Brands ‘violating contract rights’

Exclusive use of short-term contracts continues to impede progress in Cambodia’s garment sector, with major brands still sourcing from factories violating the statutory two-year limit on temporary employment, labour rights groups have warned.

According to a report released last week by the Worker Rights Consortium (WRC), the widespread practice of employing regular, full-time staff under fixed-duration contracts (FDCs) is partly responsible for the unrest that has marred the sector.

“The Cambodian garment industry’s shift to FDCs as its standard employment arrangement helped set the stage for this crisis,” it says, alluding to a spate of strikes that culminated in deadly clashes in January.

The report urges brands and the Garment Manufacturers Association in Cambodia (GMAC) to heed a WRC-commissioned report from 2011, which called for FDCs to be given only to temporary staff.

According to a 2012-2013 WRC survey of 127 Cambodian factories, which supply to buyers including H&M and Puma, most plant owners employ most or all of their workers on FDCs.

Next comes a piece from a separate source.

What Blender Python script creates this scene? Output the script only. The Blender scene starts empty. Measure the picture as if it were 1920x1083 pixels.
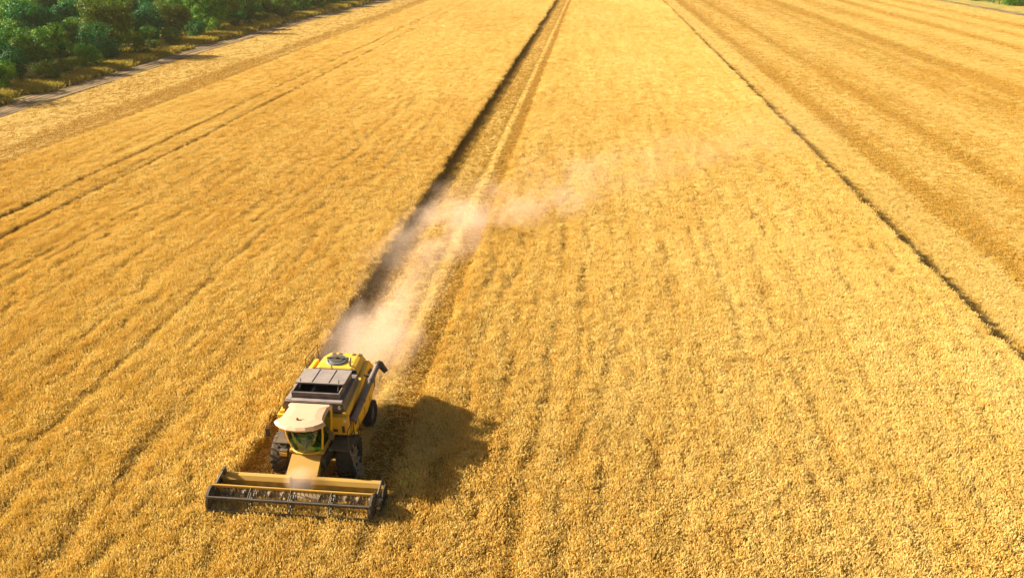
import bpy, bmesh, math, random
import numpy as np
from mathutils import Vector, Matrix
random.seed(7)
RNG = np.random.default_rng(11)
S = bpy.context.scene
COL = S.collection
R = math.radians

# ------------------------------------------------------------------ camera
CAM_H = 21.0
FPX = 1500.0                      # focal length in pixels of the 1920 wide photograph
dvx, dvy = 160.0, 660.5           # where the crop rows vanish, from the picture centre
th = math.atan2(dvy, FPX)
psi = math.atan2(dvx, math.hypot(FPX, dvy))
fh = Vector((-math.sin(psi), math.cos(psi), 0))
rt = Vector((math.cos(psi), math.sin(psi), 0))
fw = fh * math.cos(th) - Vector((0, 0, 1)) * math.sin(th)
up = fh * math.sin(th) + Vector((0, 0, 1)) * math.cos(th)
cd = bpy.data.cameras.new("camera")
cam = bpy.data.objects.new("camera", cd)
COL.objects.link(cam)
cam.matrix_world = Matrix(((rt.x, up.x, -fw.x, 0), (rt.y, up.y, -fw.y, 0), (rt.z, up.z, -fw.z, CAM_H), (0, 0, 0, 1)))
cd.sensor_width = 36.0
cd.lens = FPX / 1920.0 * 36.0
cd.clip_start = 0.5
cd.clip_end = 12000
S.camera = cam

# ------------------------------------------------------------------ light
SUN_EL = R(25.5)
sdir = Vector((6.3, -0.55, 0)).normalized()            # horizontal direction the light travels
tosun = Vector((-sdir.x * math.cos(SUN_EL), -sdir.y * math.cos(SUN_EL), math.sin(SUN_EL)))
w = bpy.data.worlds.new("World")
S.world = w
w.use_nodes = True
nt = w.node_tree
nt.nodes.clear()
wo = nt.nodes.new("ShaderNodeOutputWorld")
bg = nt.nodes.new("ShaderNodeBackground")
sky = nt.nodes.new("ShaderNodeTexSky")
sky.sky_type = 'NISHITA'
sky.sun_disc = False
sky.dust_density = 4.0
sky.sun_elevation = SUN_EL
sky.sun_rotation = math.atan2(tosun.x, tosun.y)
bg.inputs[1].default_value = 0.05
warm = nt.nodes.new("ShaderNodeMix")          # dusty harvest sky: less blue than clean air
warm.data_type = 'RGBA'; warm.blend_type = 'MULTIPLY'
warm.inputs[0].default_value = 1.0
warm.inputs[7].default_value = (1.0, 0.86, 0.68, 1)
nt.links.new(sky.outputs[0], warm.inputs[6])
nt.links.new(warm.outputs[2], bg.inputs[0])
nt.links.new(bg.outputs[0], wo.inputs[0])
sd = bpy.data.lights.new("sun", 'SUN')
sd.energy = 5.0
sd.angle = R(0.5)
sd.color = (1.0, 0.885, 0.70)
sun = bpy.data.objects.new("sun", sd)
COL.objects.link(sun)
sun.rotation_euler = tosun.to_track_quat('Z', 'Y').to_euler()
sun.location = (-60, 0, 60)
S.view_settings.view_transform = 'Standard'
S.view_settings.look = 'None'
S.view_settings.gamma = 1
S.view_settings.exposure = 1.51
S.cycles.use_denoising = True
S.cycles.max_bounces = 6
S.cycles.diffuse_bounces = 3
S.cycles.transparent_max_bounces = 8
S.cycles.volume_bounces = 1
S.cycles.volume_max_steps = 256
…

“It is the biggest illegality [in the garment industry] and all brands, factories [and] GMAC are well aware of it,” Dave Welsh, country director of Solidarity Center, said.

FDCs are used against union leaders, women in need of maternity leave and to avoid paying seniority bonuses, he said.

In the report, the WRC said GMAC has gone to “reckless and high-handed” efforts to expand the use of short-term contracts, having “adopted the position that the law allows unlimited serial use of FDCs”.

“[GMAC] has attempted to undermine the country’s leading industrial dispute resolution body [the Arbitration Council],” the report said. By doing so, GMAC “sabotages efforts” to improve labour relations in the garment sector “in order to overturn existing legal jurisprudence on use of FDCs”.

Ken Loo, GMAC secretary-general, said he would support the Arbitration Council’s ruling on FDCs if it was handed down by a court.